Without the pictures, print the lines running from the beginning of the material to the line containing "return tuple(((v/255)/12.92 if", both ends included.
================================
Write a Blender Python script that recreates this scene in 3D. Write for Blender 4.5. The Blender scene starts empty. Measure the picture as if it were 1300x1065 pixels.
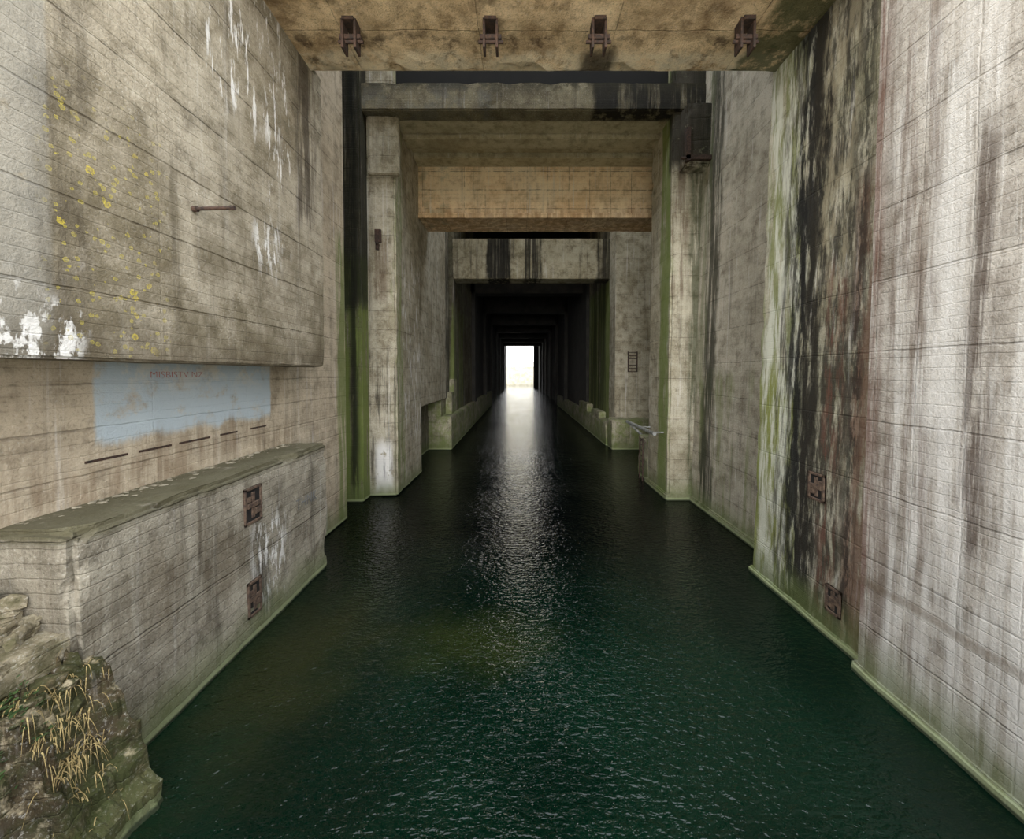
import bpy, bmesh, math, random
from mathutils import Vector, noise
random.seed(7)
sc = bpy.context.scene
sc.view_settings.view_transform = 'Standard'
sc.view_settings.look = 'None'
sc.view_settings.exposure = 0.62
sc.view_settings.gamma = 1.08

def lin(c):
    return tuple(((v/255)/12.92 if v/255 <= 0.04045 else (((v/255)+0.055)/1.055)**2.4) for v in c) + (1.0,)

# ------------------------------------------------------------------ node helper
class T:
    def __init__(s, name):
        s.m = bpy.data.materials.new(name); s.m.use_nodes = True
        s.t = s.m.node_tree; s.t.nodes.clear()
        s.out = s.t.nodes.new('ShaderNodeOutputMaterial')
        s.bsdf = s.t.nodes.new('ShaderNodeBsdfPrincipled')
        s.t.links.new(s.bsdf.outputs[0], s.out.inputs[0])
        g = s.t.nodes.new('ShaderNodeNewGeometry')
        s.pos = g.outputs['Position']
        sp = s.t.nodes.new('ShaderNodeSeparateXYZ'); s.t.links.new(s.pos, sp.inputs[0])
        s.x, s.y, s.z = sp.outputs
        sn = s.t.nodes.new('ShaderNodeSeparateXYZ'); s.t.links.new(g.outputs['True Normal'], sn.inputs[0])
        s.nx, s.ny, s.nz = sn.outputs
    def put(s, sock, v):
        if isinstance(v, bpy.types.NodeSocket): s.t.links.new(v, sock)
        else: sock.default_value = v
    def M(s, op, a, b=0.0, c=0.0, clamp=False):
        n = s.t.nodes.new('ShaderNodeMath'); n.operation = op; n.use_clamp = clamp
        s.put(n.inputs[0], a); s.put(n.inputs[1], b); s.put(n.inputs[2], c)
        return n.outputs[0]
    def mul(s, a, b): return s.M('MULTIPLY', a, b)
    def add(s, a, b): return s.M('ADD', a, b)
    def ss(s, v, a, b, o0=0.0, o1=1.0):
        n = s.t.nodes.new('ShaderNodeMapRange'); n.interpolation_type = 'SMOOTHSTEP'
        s.put(n.inputs[0], v); n.inputs[1].default_value = a; n.inputs[2].default_value = b
        n.inputs[3].default_value = o0; n.inputs[4].default_value = o1
        return n.outputs[0]
    def vec(s, x, y, z):
        n = s.t.nodes.new('ShaderNodeCombineXYZ')
        s.put(n.inputs[0], x); s.put(n.inputs[1], y); s.put(n.inputs[2], z); return n.outputs[0]
    def scaled(s, a, b, c, off=0.0):
        n = s.t.nodes.new('ShaderNodeMapping'); s.t.links.new(s.pos, n.inputs[0])
        n.inputs['Scale'].default_value = (a, b, c); n.inputs['Location'].default_value = (off, off*1.7, off*.6)
        return n.outputs[0]
    def noise(s, vec, scale, detail=4, rough=0.55, dist=0.0):
        n = s.t.nodes.new('ShaderNodeTexNoise'); s.put(n.inputs['Vector'], vec)
        n.inputs['Scale'].default_value = scale; n.inputs['Detail'].default_value = detail
        n.inputs['Roughness'].default_value = rough; n.inputs['Distortion'].default_value = dist
        return n.outputs[0]
    def mix(s, f, a, b, mode='MIX'):
        n = s.t.nodes.new('ShaderNodeMix'); n.data_type = 'RGBA'; n.blend_type = mode
        s.put(n.inputs[0], f); s.put(n.inputs[6], a); s.put(n.inputs[7], b); return n.outputs[2]
    def bump(s, h, strength=0.5, dist=0.03):
        n = s.t.nodes.new('ShaderNodeBump'); s.put(n.inputs['Height'], h)
        n.inputs['Strength'].default_value = strength; n.inputs['Distance'].default_value = dist
        s.t.links.new(n.outputs[0], s.bsdf.inputs['Normal'])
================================
:: RIGHT ANSWER ::
Write a Blender Python script that recreates this scene in 3D. Write for Blender 4.5. The Blender scene starts empty. Measure the picture as if it were 1300x1065 pixels.
import bpy, bmesh, math, random
from mathutils import Vector, noise
random.seed(7)
sc = bpy.context.scene
sc.view_settings.view_transform = 'Standard'
sc.view_settings.look = 'None'
sc.view_settings.exposure = 0.62
sc.view_settings.gamma = 1.08

def lin(c):
    return tuple(((v/255)/12.92 if v/255 <= 0.04045 else (((v/255)+0.055)/1.055)**2.4) for v in c) + (1.0,)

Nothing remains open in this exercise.